As of March 31, 2014, the Group's liquidity amounted to €1,569.9 million (€1,884.3 million as of December 2013), in excess of €1,279.5 million compared to €290.4 million expected to be paid within the next twelve months with respect to debt repayment :
| (in millions of euros) | As of March 31, | As of December 31, 2013 |
|
|---|---|---|---|
| 2014 | |||
| Cash and cash equivalents | 655.5 | 957.8 | |
| Bank overdrafts | (58.5) | (54.3) | |
| Commercial paper | (127.1) | (119.1) | |
| Undraw n Senior credit agreement | 1,100.0 | 1,100.0 | |
| Others | - | (0.2) | |
| Liquidity | 1,569.9 | 1,884.3 |
12. | FAIR VALUE OF FINANCIAL INSTRUMENTS
As at March 31, 2014, the Group held the following classes of financial instruments measured at fair value:
| March 31, 2014 December 31, 2013 |
|||||
|---|---|---|---|---|---|
| Carrying amount |
Fair value | Carrying amount |
Fair value | IFRS7 Hierarchy |
|
| Financial assets | |||||
| Hedging derivatives | 8.2 | 8.2 | - | - | Level 2 |
| Other derivatives | 0.6 | 0.6 | 0.3 | 0.3 | Level 2 |
| Financial liabilities | |||||
| Bonds | 1,857.0 | 1,982.5 | 1,835.6 | 1,961.1 | NA |
| Hedging derivatives | 13.4 | 13.4 | 25.5 | 25.5 | Level 2 |
| Other derivatives | 11.2 | 11.2 | 9.6 | 9.6 | Level 2 |
IFRS hierarchy:
All financial instruments for which fair value is recognized or disclosed are categorized within the fair value hierarchy, described as follows, based on the lowest level input that is significant to the fair value measurement as a whole:
- Level 1 Quoted market prices in an active market (that are unadjusted) for identical assets or liabilities
- Level 2 Valuation techniques (for which the lowest level input that is significant to the fair value measurement is directly or indirectly observable)
- Level 3 Valuation techniques (for which the lowest level input that is significant to the fair value measurement is unobservable)
Valuation techniques:
The foreign currency forward contracts are measured based on observable spot exchange rates, the yield curves of the respective currencies as well as the currency basis spreads between the respective currencies.
Interest rate swaps are measured using present value techniques based on observable interest yield curves.

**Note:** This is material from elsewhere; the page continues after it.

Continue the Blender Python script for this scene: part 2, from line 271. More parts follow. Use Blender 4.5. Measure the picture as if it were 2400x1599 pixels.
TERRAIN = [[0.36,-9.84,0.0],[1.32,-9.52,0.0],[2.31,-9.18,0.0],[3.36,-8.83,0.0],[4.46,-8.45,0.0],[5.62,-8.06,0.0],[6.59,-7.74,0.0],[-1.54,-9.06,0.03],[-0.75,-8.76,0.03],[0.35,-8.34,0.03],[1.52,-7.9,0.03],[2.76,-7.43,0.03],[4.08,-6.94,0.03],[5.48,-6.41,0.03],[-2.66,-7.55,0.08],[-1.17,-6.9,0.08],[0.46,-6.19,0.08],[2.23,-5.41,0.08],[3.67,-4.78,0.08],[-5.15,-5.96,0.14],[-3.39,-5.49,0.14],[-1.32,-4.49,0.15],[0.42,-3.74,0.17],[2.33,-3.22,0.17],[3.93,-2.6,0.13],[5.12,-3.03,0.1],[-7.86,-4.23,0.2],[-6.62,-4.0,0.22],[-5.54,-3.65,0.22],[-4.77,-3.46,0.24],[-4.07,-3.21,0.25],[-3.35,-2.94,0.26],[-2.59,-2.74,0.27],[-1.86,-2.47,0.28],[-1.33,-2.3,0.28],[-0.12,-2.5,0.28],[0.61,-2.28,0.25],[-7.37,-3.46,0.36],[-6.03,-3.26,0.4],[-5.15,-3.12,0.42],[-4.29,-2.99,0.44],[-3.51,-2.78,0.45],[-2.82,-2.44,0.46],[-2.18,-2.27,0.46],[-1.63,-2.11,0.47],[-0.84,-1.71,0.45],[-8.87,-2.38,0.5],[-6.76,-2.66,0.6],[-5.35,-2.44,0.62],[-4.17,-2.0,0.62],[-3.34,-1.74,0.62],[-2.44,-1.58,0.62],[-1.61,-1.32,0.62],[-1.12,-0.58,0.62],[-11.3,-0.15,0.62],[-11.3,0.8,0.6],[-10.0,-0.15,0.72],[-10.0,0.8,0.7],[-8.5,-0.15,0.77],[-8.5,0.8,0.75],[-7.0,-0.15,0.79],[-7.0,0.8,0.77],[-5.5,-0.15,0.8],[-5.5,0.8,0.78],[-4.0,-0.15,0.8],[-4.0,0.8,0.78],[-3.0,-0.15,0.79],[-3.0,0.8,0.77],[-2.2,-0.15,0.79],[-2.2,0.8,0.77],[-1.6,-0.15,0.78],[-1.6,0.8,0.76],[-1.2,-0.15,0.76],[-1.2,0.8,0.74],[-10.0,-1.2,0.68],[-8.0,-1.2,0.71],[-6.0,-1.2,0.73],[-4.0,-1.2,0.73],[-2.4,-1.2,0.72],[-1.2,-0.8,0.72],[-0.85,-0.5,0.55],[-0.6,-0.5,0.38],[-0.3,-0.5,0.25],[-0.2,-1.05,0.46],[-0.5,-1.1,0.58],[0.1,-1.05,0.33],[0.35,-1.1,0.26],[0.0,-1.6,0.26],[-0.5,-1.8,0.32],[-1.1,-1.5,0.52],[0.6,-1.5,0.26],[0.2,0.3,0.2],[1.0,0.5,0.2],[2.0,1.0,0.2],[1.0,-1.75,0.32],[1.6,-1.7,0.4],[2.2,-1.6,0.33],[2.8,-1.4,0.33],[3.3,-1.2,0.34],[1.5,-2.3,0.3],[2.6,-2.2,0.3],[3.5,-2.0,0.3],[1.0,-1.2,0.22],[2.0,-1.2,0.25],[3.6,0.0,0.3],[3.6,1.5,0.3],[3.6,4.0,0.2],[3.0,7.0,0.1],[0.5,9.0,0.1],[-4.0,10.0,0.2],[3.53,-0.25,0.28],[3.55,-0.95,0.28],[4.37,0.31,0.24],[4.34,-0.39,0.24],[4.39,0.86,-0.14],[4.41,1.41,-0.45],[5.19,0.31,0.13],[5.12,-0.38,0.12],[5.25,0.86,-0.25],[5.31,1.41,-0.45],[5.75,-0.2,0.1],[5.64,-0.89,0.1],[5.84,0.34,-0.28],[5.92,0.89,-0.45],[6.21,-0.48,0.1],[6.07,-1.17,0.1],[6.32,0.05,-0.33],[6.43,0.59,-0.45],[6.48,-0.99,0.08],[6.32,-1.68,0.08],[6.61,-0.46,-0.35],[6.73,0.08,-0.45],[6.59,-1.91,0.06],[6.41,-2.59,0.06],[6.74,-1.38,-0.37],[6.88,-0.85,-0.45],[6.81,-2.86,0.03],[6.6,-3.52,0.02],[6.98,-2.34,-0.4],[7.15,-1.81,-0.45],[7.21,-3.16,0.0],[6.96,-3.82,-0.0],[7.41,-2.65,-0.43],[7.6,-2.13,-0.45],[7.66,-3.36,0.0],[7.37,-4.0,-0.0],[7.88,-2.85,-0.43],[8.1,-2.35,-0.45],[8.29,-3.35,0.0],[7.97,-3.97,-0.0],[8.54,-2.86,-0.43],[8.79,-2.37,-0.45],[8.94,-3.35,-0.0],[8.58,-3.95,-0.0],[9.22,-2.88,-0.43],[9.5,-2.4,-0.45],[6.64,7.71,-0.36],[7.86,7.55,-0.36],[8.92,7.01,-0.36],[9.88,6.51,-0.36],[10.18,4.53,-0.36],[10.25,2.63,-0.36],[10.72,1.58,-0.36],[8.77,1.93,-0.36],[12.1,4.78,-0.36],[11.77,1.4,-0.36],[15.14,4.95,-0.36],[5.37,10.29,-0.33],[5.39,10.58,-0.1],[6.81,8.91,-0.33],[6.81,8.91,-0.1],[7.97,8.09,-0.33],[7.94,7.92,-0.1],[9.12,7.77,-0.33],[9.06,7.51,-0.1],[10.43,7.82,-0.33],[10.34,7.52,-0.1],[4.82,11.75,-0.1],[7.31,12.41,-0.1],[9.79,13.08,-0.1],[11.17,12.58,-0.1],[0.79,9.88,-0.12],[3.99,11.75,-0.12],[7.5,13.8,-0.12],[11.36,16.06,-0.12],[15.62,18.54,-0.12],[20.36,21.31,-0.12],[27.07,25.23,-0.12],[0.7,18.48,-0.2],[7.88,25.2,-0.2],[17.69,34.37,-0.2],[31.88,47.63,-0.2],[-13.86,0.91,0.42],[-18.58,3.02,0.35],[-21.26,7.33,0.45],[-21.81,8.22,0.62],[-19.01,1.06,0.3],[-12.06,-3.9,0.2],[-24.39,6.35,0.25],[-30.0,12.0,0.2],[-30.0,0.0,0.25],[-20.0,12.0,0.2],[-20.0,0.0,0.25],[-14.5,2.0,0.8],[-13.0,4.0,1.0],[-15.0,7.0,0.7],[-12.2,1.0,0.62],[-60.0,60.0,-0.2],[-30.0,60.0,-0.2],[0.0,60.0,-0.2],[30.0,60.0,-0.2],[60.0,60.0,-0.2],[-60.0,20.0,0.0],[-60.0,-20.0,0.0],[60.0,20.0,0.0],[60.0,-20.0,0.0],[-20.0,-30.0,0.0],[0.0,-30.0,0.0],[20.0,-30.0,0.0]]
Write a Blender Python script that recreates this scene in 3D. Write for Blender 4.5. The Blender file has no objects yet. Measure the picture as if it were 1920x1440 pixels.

The Group also takes into account the counterparties credit risk for derivative assets or the Group's own credit risk for derivatives liabilities.
13. | SEASONALITY
Despite the low impact of seasonality on sales, changes in the Group's working capital requirements lead to variations in cash flows over the course of the year. As a general rule, the Group's cash flows are the strongest in the fourth quarter while relatively lower in the three other quarters, because of higher working capital requirements in those periods.
14. | LITIGATION
For the period ended March 31, 2014, there was no significant change relating to the litigation disclosed in the financial statements as of December 31, 2013 with a significant impact on Rexel's financial position or profitability.
15. | EVENTS AFTER THE REPORTING PERIOD
At the presentation date of the consolidated financial statements there have been no subsequent events after March 31, 2014 that would have a significant impact on Rexel's financial situation.